E não sejamos ingênuos: o algoritmo não é neutro. Ele carrega valores, interesses, alianças. Ele decide quem pode falar alto, quem deve sussurrar e quem precisa desaparecer. E, quase sempre, quem desaparece é quem denuncia desigualdade, racismo, colonialismo, patriarcado, exploração.
A pergunta então não é se existe censura. Ela existe. A pergunta é quem a exerce e a serviço de quem.
O sistema adora dizer que vivemos numa democracia plena, com liberdade garantida. Mas democracia sem conflito é propaganda. Liberdade que não suporta crítica é marketing. Quando a fala ameaça o lucro, o poder ou a estabilidade do status quo, ela deixa de ser “expressão” e passa a ser tratada como risco.

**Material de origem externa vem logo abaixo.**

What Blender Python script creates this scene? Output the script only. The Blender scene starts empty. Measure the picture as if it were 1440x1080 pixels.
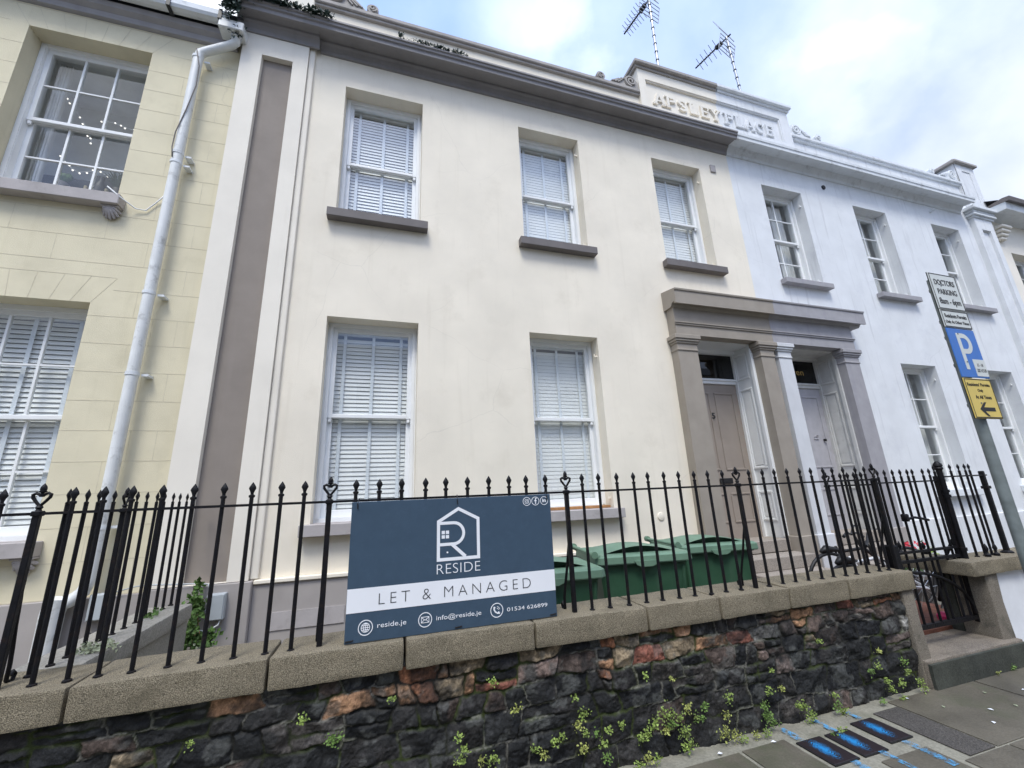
import bpy, bmesh, math, random
import numpy as np
from mathutils import Vector, Matrix
R = math.radians
S = bpy.context.scene
C = S.collection
# ------------------------------------------------------------------ camera
yaw, pitch, roll = R(17.70037839), R(15.0694733), R(-2.38713395)
_f = Vector((math.sin(yaw)*math.cos(pitch), math.cos(yaw)*math.cos(pitch), math.sin(pitch)))
_r0 = Vector((math.cos(yaw), -math.sin(yaw), 0)); _u0 = _r0.cross(_f)
_r = math.cos(roll)*_r0 + math.sin(roll)*_u0; _u = -math.sin(roll)*_r0 + math.cos(roll)*_u0
cam = bpy.data.cameras.new("camera"); co = bpy.data.objects.new("camera", cam); C.objects.link(co)
co.matrix_world = Matrix(((_r.x, _u.x, -_f.x, 0), (_r.y, _u.y, -_f.y, 0), (_r.z, _u.z, -_f.z, 1.683), (0, 0, 0, 1)))
cam.sensor_width = 36; cam.lens = 581.498/1440*36; cam.clip_start = .05; cam.clip_end = 3000
S.camera = co
# ------------------------------------------------------------------ sky and sun
SUN_EL, SUN_AZ = R(60), R(205)          # high, from the street side
W = bpy.data.worlds.new("World"); S.world = W; W.use_nodes = True
nt = W.node_tree; nt.nodes.clear(); N = nt.nodes.new; L = nt.links.new
out = N('ShaderNodeOutputWorld'); bg = N('ShaderNodeBackground'); bg.inputs[1].default_value = .12
sky = N('ShaderNodeTexSky'); sky.sky_type = 'NISHITA'; sky.sun_disc = False
sky.sun_elevation = SUN_EL; sky.sun_rotation = SUN_AZ; sky.dust_density = 1.5; sky.ozone_density = 2.0
tc = N('ShaderNodeTexCoord'); mp = N('ShaderNodeMapping'); mp.inputs['Scale'].default_value = (1.1, 1.1, 2.0)
mp.inputs['Location'].default_value = (.35, .2, .4)
n1 = N('ShaderNodeTexNoise'); n1.inputs['Scale'].default_value = 2.2; n1.inputs['Detail'].default_value = 8; n1.inputs['Roughness'].default_value = .5
L(tc.outputs['Generated'], mp.inputs[0]); L(mp.outputs[0], n1.inputs['Vector'])
cr = N('ShaderNodeValToRGB'); cr.color_ramp.elements[0].position = .40; cr.color_ramp.elements[1].position = .56
cr.color_ramp.elements[0].color = (.35, .35, .35, 1)
L(n1.outputs['Fac'], cr.inputs[0])
n2 = N('ShaderNodeTexNoise'); n2.inputs['Scale'].default_value = 2.6; n2.inputs['Detail'].default_value = 7
L(tc.outputs['Generated'], n2.inputs['Vector'])
cc = N('ShaderNodeValToRGB'); cc.color_ramp.elements[0].position = .40; cc.color_ramp.elements[1].position = .60
cc.color_ramp.elements[0].color = (3.7, 4.35, 5.9, 1); cc.color_ramp.elements[1].color = (6.5, 6.85, 7.5, 1)
L(n2.outputs['Fac'], cc.inputs[0])
# heavier grey cloud towards the east end of the street
sx = N('ShaderNodeSeparateXYZ'); L(tc.outputs['Generated'], sx.inputs[0])
mr = N('ShaderNodeMapRange'); mr.inputs['From Min'].default_value = .2; mr.inputs['From Max'].default_value = .8
L(sx.outputs['X'], mr.inputs['Value'])
# a gap of blue above the cream house
xa = N('ShaderNodeMapRange'); xa.inputs['From Min'].default_value = -1; L(sx.outputs['X'], xa.inputs['Value'])
kp = N('ShaderNodeValToRGB'); ke = kp.color_ramp.elements; ke[0].position = .38; ke[0].color = (1, 1, 1, 1); ke[1].position = .66; ke[1].color = (1, 1, 1, 1)
for p_, v_ in ((.47, .22), (.545, .22)): q = ke.new(p_); q.color = (v_, v_, v_, 1)
L(xa.outputs[0], kp.inputs[0]); km = N('ShaderNodeMath'); km.operation = 'MULTIPLY'; L(cr.outputs[0], km.inputs[0]); L(kp.outputs[0], km.inputs[1])
add = N('ShaderNodeMath'); add.operation = 'MAXIMUM'; L(km.outputs[0], add.inputs[0]); L(mr.outputs[0], add.inputs[1])
gm = N('ShaderNodeMixRGB'); gm.blend_type = 'MULTIPLY'; gm.inputs[2].default_value = (.84, .86, .90, 1)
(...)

Por isso, é falso o debate que opõe “liberdade de expressão” a “responsabilidade”. O que existe, de fato, é uma gestão política da fala. Algumas vozes são consideradas legítimas, mesmo quando destilam ódio. Outras são vistas como perigosas, mesmo quando falam em direitos.

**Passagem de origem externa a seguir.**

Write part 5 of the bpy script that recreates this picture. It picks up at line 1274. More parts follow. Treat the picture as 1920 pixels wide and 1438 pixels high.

No Brasil, isso se cruza com raça, classe e território. Quem vem da periferia, quem é preto, quem rompe com a narrativa oficial, nunca teve o benefício da dúvida. A fala já nasce sob suspeita. A crítica já nasce criminalizada.
E aqui está o ponto central: não se cala quem mente. Cala-se quem organiza pensamento.
Não se persegue o grito vazio. Persegue-se a palavra que articula, que conecta, que desvela.
Quando contas são derrubadas, quando vozes são limitadas, não é apenas um indivíduo que se tenta silenciar. É uma possibilidade de leitura do mundo. É um convite à reflexão que o sistema prefere que não seja aceito.
Por isso, a pergunta precisa ser repetida, martelada, escrita em muros, telas e textos:
liberdade de expressão para quem?
Enquanto essa liberdade depender de alinhamento político, aceitabilidade social e conveniência econômica, ela não será um direito — será uma concessão. Temporária. Revogável. Condicionada.
E toda concessão, cedo ou tarde, é retirada quando começa a incomodar demais.
Falar, hoje, ainda é um ato político. E justamente por isso, segue sendo tratado como crime.